**Objective**
Write out all of the data exactly as it appears.

++++ Collected data

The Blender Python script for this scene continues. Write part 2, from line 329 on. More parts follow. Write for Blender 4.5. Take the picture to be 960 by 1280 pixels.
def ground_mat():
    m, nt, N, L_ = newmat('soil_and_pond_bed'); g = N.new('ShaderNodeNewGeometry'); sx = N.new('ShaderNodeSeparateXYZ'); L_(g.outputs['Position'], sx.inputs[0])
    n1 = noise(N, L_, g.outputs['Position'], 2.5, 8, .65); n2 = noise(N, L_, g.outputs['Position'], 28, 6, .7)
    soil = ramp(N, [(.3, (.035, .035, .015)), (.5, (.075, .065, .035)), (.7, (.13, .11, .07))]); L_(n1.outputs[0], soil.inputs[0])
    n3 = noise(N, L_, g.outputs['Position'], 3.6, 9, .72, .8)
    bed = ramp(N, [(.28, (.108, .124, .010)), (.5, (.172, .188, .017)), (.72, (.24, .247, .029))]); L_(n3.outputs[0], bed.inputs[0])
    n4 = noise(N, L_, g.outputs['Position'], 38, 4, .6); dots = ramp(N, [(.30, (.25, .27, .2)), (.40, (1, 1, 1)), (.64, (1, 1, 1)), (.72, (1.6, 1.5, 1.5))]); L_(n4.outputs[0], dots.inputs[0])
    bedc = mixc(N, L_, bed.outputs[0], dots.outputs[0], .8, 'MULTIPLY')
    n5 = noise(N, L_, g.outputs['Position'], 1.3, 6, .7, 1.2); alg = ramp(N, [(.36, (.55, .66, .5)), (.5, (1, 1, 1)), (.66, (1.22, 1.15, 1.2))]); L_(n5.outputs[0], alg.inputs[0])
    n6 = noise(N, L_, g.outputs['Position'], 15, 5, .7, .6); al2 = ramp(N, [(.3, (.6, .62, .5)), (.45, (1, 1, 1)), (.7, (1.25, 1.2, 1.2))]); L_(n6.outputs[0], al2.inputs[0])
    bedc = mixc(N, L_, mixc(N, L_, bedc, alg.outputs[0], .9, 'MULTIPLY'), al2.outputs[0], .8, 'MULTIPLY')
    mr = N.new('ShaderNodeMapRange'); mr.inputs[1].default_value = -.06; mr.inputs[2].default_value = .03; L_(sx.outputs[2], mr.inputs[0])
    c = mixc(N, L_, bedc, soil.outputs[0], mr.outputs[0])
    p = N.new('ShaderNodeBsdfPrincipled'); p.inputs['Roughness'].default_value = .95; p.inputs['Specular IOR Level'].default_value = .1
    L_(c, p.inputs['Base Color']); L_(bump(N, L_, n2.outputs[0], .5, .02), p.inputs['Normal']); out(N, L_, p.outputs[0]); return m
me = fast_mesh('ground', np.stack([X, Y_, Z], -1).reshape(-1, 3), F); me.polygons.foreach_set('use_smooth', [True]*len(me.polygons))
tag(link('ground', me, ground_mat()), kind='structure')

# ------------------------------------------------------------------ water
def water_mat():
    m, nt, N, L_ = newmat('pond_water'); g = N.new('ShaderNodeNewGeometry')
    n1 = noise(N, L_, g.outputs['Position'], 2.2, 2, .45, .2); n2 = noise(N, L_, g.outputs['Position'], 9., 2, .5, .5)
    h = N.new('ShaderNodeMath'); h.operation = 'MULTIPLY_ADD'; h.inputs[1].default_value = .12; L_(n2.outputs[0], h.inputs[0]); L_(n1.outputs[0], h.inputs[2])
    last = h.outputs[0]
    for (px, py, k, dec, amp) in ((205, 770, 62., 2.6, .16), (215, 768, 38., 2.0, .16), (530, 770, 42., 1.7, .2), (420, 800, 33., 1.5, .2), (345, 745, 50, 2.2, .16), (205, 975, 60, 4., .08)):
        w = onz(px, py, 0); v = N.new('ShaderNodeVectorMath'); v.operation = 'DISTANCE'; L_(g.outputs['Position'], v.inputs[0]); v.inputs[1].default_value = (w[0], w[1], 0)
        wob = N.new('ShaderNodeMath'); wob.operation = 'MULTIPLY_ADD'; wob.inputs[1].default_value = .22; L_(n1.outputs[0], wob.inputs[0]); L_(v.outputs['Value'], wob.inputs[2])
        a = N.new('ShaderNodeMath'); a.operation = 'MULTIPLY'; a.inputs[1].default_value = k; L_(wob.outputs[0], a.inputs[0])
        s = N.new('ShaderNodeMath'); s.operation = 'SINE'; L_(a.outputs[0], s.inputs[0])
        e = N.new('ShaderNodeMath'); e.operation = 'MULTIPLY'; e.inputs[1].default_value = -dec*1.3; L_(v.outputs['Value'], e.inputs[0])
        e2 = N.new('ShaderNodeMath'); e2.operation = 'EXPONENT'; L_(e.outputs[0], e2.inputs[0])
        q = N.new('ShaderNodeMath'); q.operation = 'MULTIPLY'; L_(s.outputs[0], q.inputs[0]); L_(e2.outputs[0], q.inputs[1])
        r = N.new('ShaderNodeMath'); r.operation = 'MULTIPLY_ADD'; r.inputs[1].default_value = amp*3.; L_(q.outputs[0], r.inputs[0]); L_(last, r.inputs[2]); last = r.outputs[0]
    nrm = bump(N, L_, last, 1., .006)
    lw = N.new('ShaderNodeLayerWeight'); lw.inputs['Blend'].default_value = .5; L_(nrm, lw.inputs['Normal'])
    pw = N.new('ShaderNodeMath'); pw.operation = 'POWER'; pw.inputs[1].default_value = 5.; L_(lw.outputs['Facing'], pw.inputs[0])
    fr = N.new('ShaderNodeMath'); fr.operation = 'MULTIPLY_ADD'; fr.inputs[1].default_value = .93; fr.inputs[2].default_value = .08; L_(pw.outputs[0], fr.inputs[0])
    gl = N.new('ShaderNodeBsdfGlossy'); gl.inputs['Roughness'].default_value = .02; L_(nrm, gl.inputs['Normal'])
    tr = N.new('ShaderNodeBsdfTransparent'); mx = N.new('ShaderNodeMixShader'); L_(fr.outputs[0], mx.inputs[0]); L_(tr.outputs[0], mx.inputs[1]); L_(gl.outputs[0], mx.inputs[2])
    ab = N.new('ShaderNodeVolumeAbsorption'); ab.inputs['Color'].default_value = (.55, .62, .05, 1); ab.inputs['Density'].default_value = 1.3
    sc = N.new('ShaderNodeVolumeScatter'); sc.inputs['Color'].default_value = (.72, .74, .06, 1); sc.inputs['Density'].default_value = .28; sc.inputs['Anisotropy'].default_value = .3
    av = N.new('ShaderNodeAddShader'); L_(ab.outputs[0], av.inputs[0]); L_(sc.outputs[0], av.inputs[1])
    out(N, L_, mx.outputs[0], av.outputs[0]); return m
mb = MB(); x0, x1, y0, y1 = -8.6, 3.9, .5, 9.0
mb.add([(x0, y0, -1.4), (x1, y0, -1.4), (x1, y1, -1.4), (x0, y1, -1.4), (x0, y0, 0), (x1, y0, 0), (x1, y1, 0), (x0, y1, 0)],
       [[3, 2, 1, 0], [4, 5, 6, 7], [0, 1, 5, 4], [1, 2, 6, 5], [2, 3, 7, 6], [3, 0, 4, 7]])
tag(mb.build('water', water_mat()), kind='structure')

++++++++

**Correct output**
The Blender Python script for this scene continues. Write part 2, from line 329 on. More parts follow. Write for Blender 4.5. Take the picture to be 960 by 1280 pixels.
def ground_mat():
    m, nt, N, L_ = newmat('soil_and_pond_bed'); g = N.new('ShaderNodeNewGeometry'); sx = N.new('ShaderNodeSeparateXYZ'); L_(g.outputs['Position'], sx.inputs[0])
    n1 = noise(N, L_, g.outputs['Position'], 2.5, 8, .65); n2 = noise(N, L_, g.outputs['Position'], 28, 6, .7)
    soil = ramp(N, [(.3, (.035, .035, .015)), (.5, (.075, .065, .035)), (.7, (.13, .11, .07))]); L_(n1.outputs[0], soil.inputs[0])
    n3 = noise(N, L_, g.outputs['Position'], 3.6, 9, .72, .8)
    bed = ramp(N, [(.28, (.108, .124, .010)), (.5, (.172, .188, .017)), (.72, (.24, .247, .029))]); L_(n3.outputs[0], bed.inputs[0])
    n4 = noise(N, L_, g.outputs['Position'], 38, 4, .6); dots = ramp(N, [(.30, (.25, .27, .2)), (.40, (1, 1, 1)), (.64, (1, 1, 1)), (.72, (1.6, 1.5, 1.5))]); L_(n4.outputs[0], dots.inputs[0])
    bedc = mixc(N, L_, bed.outputs[0], dots.outputs[0], .8, 'MULTIPLY')
    n5 = noise(N, L_, g.outputs['Position'], 1.3, 6, .7, 1.2); alg = ramp(N, [(.36, (.55, .66, .5)), (.5, (1, 1, 1)), (.66, (1.22, 1.15, 1.2))]); L_(n5.outputs[0], alg.inputs[0])
    n6 = noise(N, L_, g.outputs['Position'], 15, 5, .7, .6); al2 = ramp(N, [(.3, (.6, .62, .5)), (.45, (1, 1, 1)), (.7, (1.25, 1.2, 1.2))]); L_(n6.outputs[0], al2.inputs[0])
    bedc = mixc(N, L_, mixc(N, L_, bedc, alg.outputs[0], .9, 'MULTIPLY'), al2.outputs[0], .8, 'MULTIPLY')
    mr = N.new('ShaderNodeMapRange'); mr.inputs[1].default_value = -.06; mr.inputs[2].default_value = .03; L_(sx.outputs[2], mr.inputs[0])
    c = mixc(N, L_, bedc, soil.outputs[0], mr.outputs[0])
    p = N.new('ShaderNodeBsdfPrincipled'); p.inputs['Roughness'].default_value = .95; p.inputs['Specular IOR Level'].default_value = .1
    L_(c, p.inputs['Base Color']); L_(bump(N, L_, n2.outputs[0], .5, .02), p.inputs['Normal']); out(N, L_, p.outputs[0]); return m
me = fast_mesh('ground', np.stack([X, Y_, Z], -1).reshape(-1, 3), F); me.polygons.foreach_set('use_smooth', [True]*len(me.polygons))
tag(link('ground', me, ground_mat()), kind='structure')

# ------------------------------------------------------------------ water
def water_mat():
    m, nt, N, L_ = newmat('pond_water'); g = N.new('ShaderNodeNewGeometry')
    n1 = noise(N, L_, g.outputs['Position'], 2.2, 2, .45, .2); n2 = noise(N, L_, g.outputs['Position'], 9., 2, .5, .5)
    h = N.new('ShaderNodeMath'); h.operation = 'MULTIPLY_ADD'; h.inputs[1].default_value = .12; L_(n2.outputs[0], h.inputs[0]); L_(n1.outputs[0], h.inputs[2])
    last = h.outputs[0]
    for (px, py, k, dec, amp) in ((205, 770, 62., 2.6, .16), (215, 768, 38., 2.0, .16), (530, 770, 42., 1.7, .2), (420, 800, 33., 1.5, .2), (345, 745, 50, 2.2, .16), (205, 975, 60, 4., .08)):
        w = onz(px, py, 0); v = N.new('ShaderNodeVectorMath'); v.operation = 'DISTANCE'; L_(g.outputs['Position'], v.inputs[0]); v.inputs[1].default_value = (w[0], w[1], 0)
        wob = N.new('ShaderNodeMath'); wob.operation = 'MULTIPLY_ADD'; wob.inputs[1].default_value = .22; L_(n1.outputs[0], wob.inputs[0]); L_(v.outputs['Value'], wob.inputs[2])
        a = N.new('ShaderNodeMath'); a.operation = 'MULTIPLY'; a.inputs[1].default_value = k; L_(wob.outputs[0], a.inputs[0])
        s = N.new('ShaderNodeMath'); s.operation = 'SINE'; L_(a.outputs[0], s.inputs[0])
        e = N.new('ShaderNodeMath'); e.operation = 'MULTIPLY'; e.inputs[1].default_value = -dec*1.3; L_(v.outputs['Value'], e.inputs[0])
        e2 = N.new('ShaderNodeMath'); e2.operation = 'EXPONENT'; L_(e.outputs[0], e2.inputs[0])
        q = N.new('ShaderNodeMath'); q.operation = 'MULTIPLY'; L_(s.outputs[0], q.inputs[0]); L_(e2.outputs[0], q.inputs[1])
        r = N.new('ShaderNodeMath'); r.operation = 'MULTIPLY_ADD'; r.inputs[1].default_value = amp*3.; L_(q.outputs[0], r.inputs[0]); L_(last, r.inputs[2]); last = r.outputs[0]
    nrm = bump(N, L_, last, 1., .006)
    lw = N.new('ShaderNodeLayerWeight'); lw.inputs['Blend'].default_value = .5; L_(nrm, lw.inputs['Normal'])
    pw = N.new('ShaderNodeMath'); pw.operation = 'POWER'; pw.inputs[1].default_value = 5.; L_(lw.outputs['Facing'], pw.inputs[0])
    fr = N.new('ShaderNodeMath'); fr.operation = 'MULTIPLY_ADD'; fr.inputs[1].default_value = .93; fr.inputs[2].default_value = .08; L_(pw.outputs[0], fr.inputs[0])
    gl = N.new('ShaderNodeBsdfGlossy'); gl.inputs['Roughness'].default_value = .02; L_(nrm, gl.inputs['Normal'])
    tr = N.new('ShaderNodeBsdfTransparent'); mx = N.new('ShaderNodeMixShader'); L_(fr.outputs[0], mx.inputs[0]); L_(tr.outputs[0], mx.inputs[1]); L_(gl.outputs[0], mx.inputs[2])
    ab = N.new('ShaderNodeVolumeAbsorption'); ab.inputs['Color'].default_value = (.55, .62, .05, 1); ab.inputs['Density'].default_value = 1.3
    sc = N.new('ShaderNodeVolumeScatter'); sc.inputs['Color'].default_value = (.72, .74, .06, 1); sc.inputs['Density'].default_value = .28; sc.inputs['Anisotropy'].default_value = .3
    av = N.new('ShaderNodeAddShader'); L_(ab.outputs[0], av.inputs[0]); L_(sc.outputs[0], av.inputs[1])
    out(N, L_, mx.outputs[0], av.outputs[0]); return m
mb = MB(); x0, x1, y0, y1 = -8.6, 3.9, .5, 9.0
mb.add([(x0, y0, -1.4), (x1, y0, -1.4), (x1, y1, -1.4), (x0, y1, -1.4), (x0, y0, 0), (x1, y0, 0), (x1, y1, 0), (x0, y1, 0)],
       [[3, 2, 1, 0], [4, 5, 6, 7], [0, 1, 5, 4], [1, 2, 6, 5], [2, 3, 7, 6], [3, 0, 4, 7]])
tag(mb.build('water', water_mat()), kind='structure')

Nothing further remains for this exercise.